I should describe the room. It’s about sixteen feet by fourteen and a half, with a view across the Mersey towards the Liverpool waterfront through a side window in the longer wall, while the rear window beneath a skylight overlooks our large back garden. Against that wall is the water tank for the house, although it wasn’t in there when the first incidents took place, and an old dressing-table with a mirror. There’s a wardrobe, its door inset with a mirror, against the side wall, and two bookcases beside a radiator on the wall that the room shares with mine. The room also contains a double bed and a few stray household items. One odd, though surely not supernatural, phenomenon is that in the dressing-table mirror the wardrobe appears to merge with the wall. In fact it is simply difficult if not impossible to distinguish the edge of the wardrobe from its shadow, a condition that persists even on the sunniest day. If I were writing a story I might describe it as resembling a barely open entrance composed of shadow.

The word is now out that the room may be haunted. Reactions differ. Some visitors have yet to encounter anything. Poppy Z. Brite was daunted by the prospect, but in the event she merely thought she dreamed that something touched her face as she lay in the bed. Our son’s friend Robin felt someone sit down by him on it, twice. Jenny can’t sleep in there, because it makes her feel as if she’s sharing the room with a demanding child. Our son Mat has had the impression that something was hanging across the room, while our daughter Tammy seemed to sense something outside the door. Keith and Martie from Holland stayed overnight, and at breakfast Martie asked Keith if he’d meant to put a Stephen King book in their suitcase. It was an edition of Needful Things, I believe, but not one we had. He denied all knowledge, and when they went to look the case was empty. Of course I may be to blame for some of these incidents, because by now I’ve had more experiences in there than anybody else has mentioned, and I’ve let folk know.

I’ll save the worst for last. First came the coins, about four years ago. I noticed two new (in the sense of current) pennies on adjacent shelves of the first bookcase, but when I looked the next day there was another on the next shelf down. Since then they’ve turned up all over the room, at the last count a dozen altogether, which I’ve arranged in a pattern on top of a disused television to see if they shift. Perhaps they could all have been shed by living guests, but not long after the first few coins appeared I was treated to a closer display of their antics. I’d just opened the curtain at the side window on a sunny afternoon, and turned to hear and see a penny land on the floor between the door, the wall and the bed. The space measures nine feet by just under five, and the coin lay flat pretty well at the intersection of the diagonals. I was impressed.

That’s a good word for my reaction to my first encounter after dark. I snore, perhaps not as much as I used to, given nightly applications of Snorodont or whatever the spray is called. For a while, until she told me not to, I tried to give Jenny nights off by sleeping in the by now famous room. One night I was drowsing, though by no means asleep, when something sat beside me on the bed, on the side towards the skylight. If we had pets I would have thought it was a kitten. I found the sensation interesting but unthreatening, and turned over, at which point it came and sat in front of me again. I was duly convinced of its presence but not alarmed, and went to sleep.
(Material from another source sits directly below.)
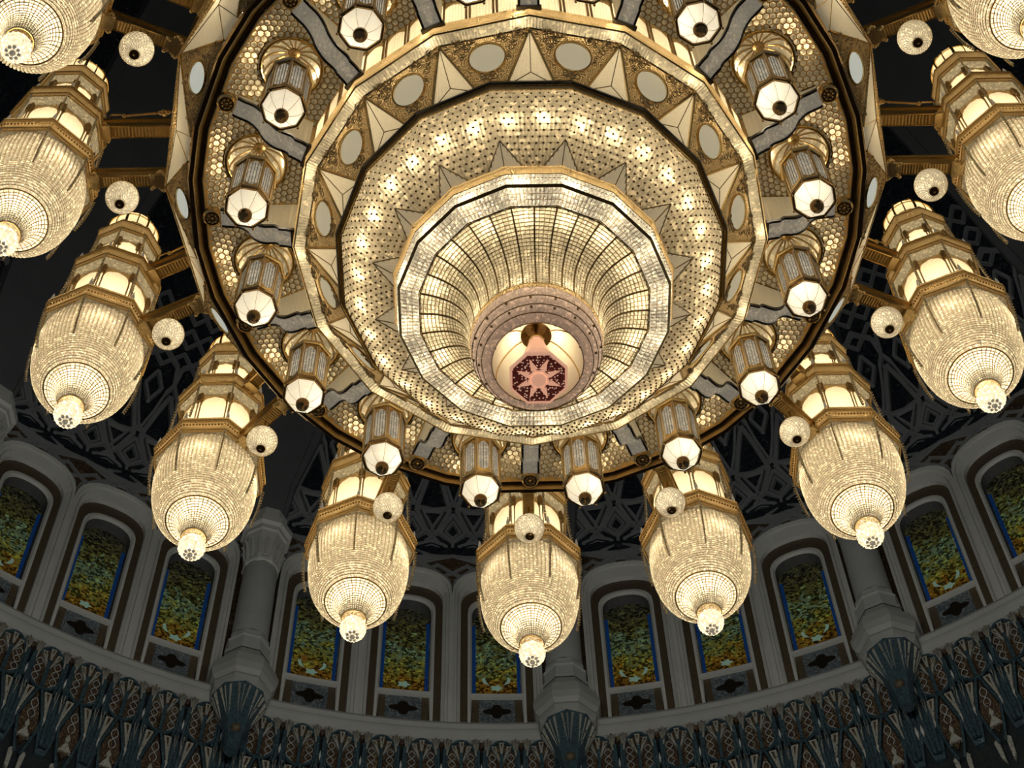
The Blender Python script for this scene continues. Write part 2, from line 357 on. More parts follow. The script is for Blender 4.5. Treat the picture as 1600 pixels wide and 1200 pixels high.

We’re almost at the unresolved finish. I’ve taken to following Jenny’s example and asking anything that’s there to keep the house safe whenever we go away. In the summer of 2004, on a sultry night before we left for Lesvos in the early morning, I looked half-naked into the room and made the request. As I turned away, something the size of an adult hand but no heavier than cobweb was laid on my bare shoulder. I found it reassuring on the whole.

Jenny and I had discussed befriending the room by spending the night up there together. During one of my attempts to let her sleep without my snoring I wakened at about two in the morning to discover that she’d decided to try the experiment. It was only when I opened my eyes and reached for her that I realised the silhouette next to me, its head on the other pillow, wasn’t Jenny. I tried for a very long time to move and cry out. Apparently I achieved the latter. In our bedroom on the floor below Jenny heard me make some kind of protest, but I’ve often exhorted her not to wake me if I’m having a nightmare, because I believe these dreams contain their own release mechanism, and I resent being taken out of them before the end. Jenny headed for the toilet on the middle floor, and when she returned I was still making the noise. Perhaps I was dreaming, in which case it had to be the longest nightmare, measured in objective time, that I’ve ever experienced. It consisted purely of lying in the bed I was actually in and trying to retreat from my companion. I admit to never having been so intensely terrified in my life. After minutes I found myself alone in the bed. I made myself turn over and close my eyes, but had a strong impression that a face was hovering very close to mine and waiting for me to look. Meanwhile, downstairs, Jenny felt an intruder sit beside her on our bed. I couldn’t expect anyone to accept what happened if this were a work of fiction, but eventually, feeling that the presence had departed, I went to sleep.